Palace of Westminster
Parliament's relationship with the palace is an old one, since the House of Lords regularly met in the private royal apartments from the fourteenth century and the House of Commons used the collegiate chapel.
Several royal palaces were unfortified even in Norman times and Westminster was one of them. The precinct wall that surrounded the palace never quite developed into a defensive curtain, though Edward III commissioned a youthful Henry Yevele to build two towers along its line in 1365. One of them, the original Clock Tower, has disappeared beneath its famous successor. The Jewel Tower survives owing to later use as a repository for Parliamentary records. Now an isolated structure facing, and overawed by, the Victoria Tower, it occupied the southwest corner of the medieval palace precinct.

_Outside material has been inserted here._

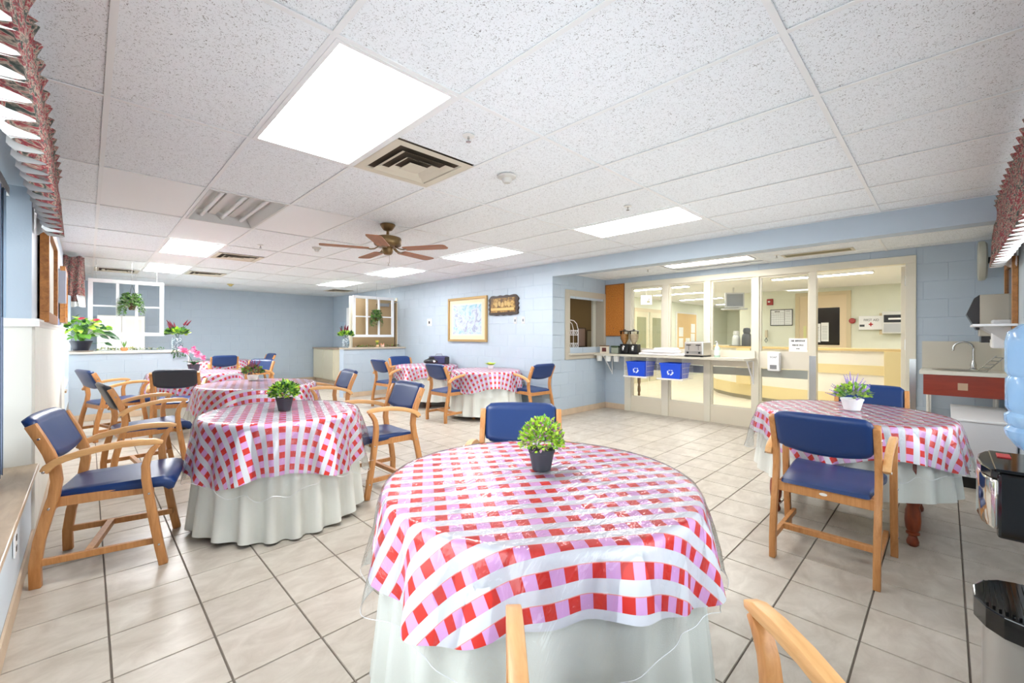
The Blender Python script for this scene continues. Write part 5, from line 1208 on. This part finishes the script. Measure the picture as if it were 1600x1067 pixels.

The present windows, enlargements in 1718, do not conceal the defensive character of the tower, and the ground floor is covered by a vault with beautifully carved bosses. As a matter of fact, the Jewel Tower, as its name suggests, was built as a secure place for the extensive treasures of the King's privy wardrobe.
The tower is a rectangular structure with a smaller wing at right angles, carefully contrived to stand completely outside the angle of the precinct and thus not encroach upon the King's private garden, which lay behind. The moat, reinstated at this point, had to be pushed out onto a piece of land appropriated from Westminster Abbey, much to the annoyance of the abbot and monks.